When you think of retirement, what comes to mind? Here are four things to think about as you plan for your retirement:
1. It's a great time for a fresh start. Think 65 is too old to start a new career, take up new hobbies or go back to school? Think again. After all, retirement these days may be 20 years or more. Plan to spend your time doing the things you've always wanted to, but never had time for.
2. Your employer's 401(k) plan alone might not be enough. Don't confuse your 401(k) with a pension. Your 401(k) does a lot of good by automating your savings, deferring your taxes until retirement (when you could be in a lower tax bracket) and giving your employers' the chance to match some of your contributions if they choose to. But you can only benefit from it if it's well-funded.
3. Social Security won't take care of you. Chances are good that your Social Security benefits won't be enough to cover your living expenses. To get an idea of how much your monthly benefit might be, take a look at your Personal Earnings & Benefits Estimate Statement, which the Social Security Administration mails out each year. (Your monthly benefit will change over time, so check your statement each year.)
4. Stretch your income. If you're willing to relocate to a city with a lower cost of living, your expenses could go down. Downsizing to a smaller home can add thousands to your potential income. Many retirees take on part-time jobs they love. Or how about putting your skills to use by tutoring or offering services to your community.
1. Your payments will be bigger if you wait until your full retirement age.
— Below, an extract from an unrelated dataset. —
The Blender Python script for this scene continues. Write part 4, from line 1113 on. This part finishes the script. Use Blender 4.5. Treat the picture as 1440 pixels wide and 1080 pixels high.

You can start taking Social Security payments as soon as you turn 62, but your benefits will be reduced 20 to 30 percent. That's a big chunk, especially if you expect to spend many years in retirement. You might consider working a bit longer or relying on your retirement savings to help cover your living expenses until you can receive full benefits.
2. You can work while getting Social Security. As long as you're 62, you have the option to take Social Security. If you earn more than $13,560 a year between age 62 and your full retirement age, your benefit payments will be temporarily lowered, based on how much you earn. The good news is that you don't actually lose out on those benefits. Instead, your payment amount is recalculated so that you receive more money later on.
3. Your payments won't start automatically. The two rules above mean it makes the most sense for you to tell the Social Security Administration when you're ready to start receiving monthly benefits. You can do that over the phone (1-800-772-1213), in person or through the Social Security online application
4. Your benefits could be taxed. Only a third of Social Security beneficiaries end up paying taxes on their benefits. It all depends on the earnings listed on your income tax return. If you file with more than $25,000 as an individual (or $32,000 jointly), you'll have to pay federal income taxes on your benefits. The rules for state income taxes vary from state to state.
5. Your payments can help your family, too. Let's say your monthly benefits turn out to be three times as much as your spouse's. (It's a common scenario, especially in families where one spouse paused their career to stay home with the kids.) If she waits until her full retirement age to start getting benefits, her payments will be raised so they equal half of yours. After you die, your spouse will get either your monthly benefit check or hers - whichever is more.
Two very good reasons to save for retirement, no matter what:
1. Employer matching. If your employer matches a certain percentage of your 401(k) contributions, it makes good sense to contribute enough to get the full match. After all, why pass up free money?
2. Time is on your side. The sooner you start saving for retirement, the more your money can grow.
If you're suffocating under heavy interest or the minimum payments suck up too much of your income, it's probably best to pay off at least part of the debt before you focus on saving for retirement.
If you decide to save for retirement while paying off debts, here's a few ways you can do it:
1. Do what you can to lower your interest rates by refinancing or, in the case of credit cards, simply asking for a lower rate.
2. Figure out how much money this frees up each month and begin contributing that amount to your 401(k) or IRA.
3. Do what you can to free up other small amounts of money, which you can use to beef up your savings, pay off the debt faster or treat yourself for making great headway toward your long-term goals.
1. You're at the height of your career. Experience, perspective, maturity and seniority are all on your side. Many sixty-somethings find they aren't quite ready to give up all that they've achieved in the working world.
2. The world is your oyster. Now's the time to go for your dream job. You're less likely to need the highest salary you can get, so this could be the perfect time to indulge your creative side, jump into the nonprofit world, or simply trade your high-stress job for a more enjoyable one.
3. Even part-time work can help pay bills. When you're raising kids and paying a mortgage, it might seem like you could never live on less than two full salaries. By the time you're ready to retire, your expenses could be much lower.
4. Your transition into retirement will be smoother. Retirement sounds like a wonderland of free time, quiet, and all-around freedom. And for most retirees it is - at first. After the first year or two, though, some people find themselves feeling a bit bored or lost.
5. It could help keep you healthy. Keeping your mind and body active are essential to your health and wellness. As long as your job isn't too stressful, it could actually help keep you going strong.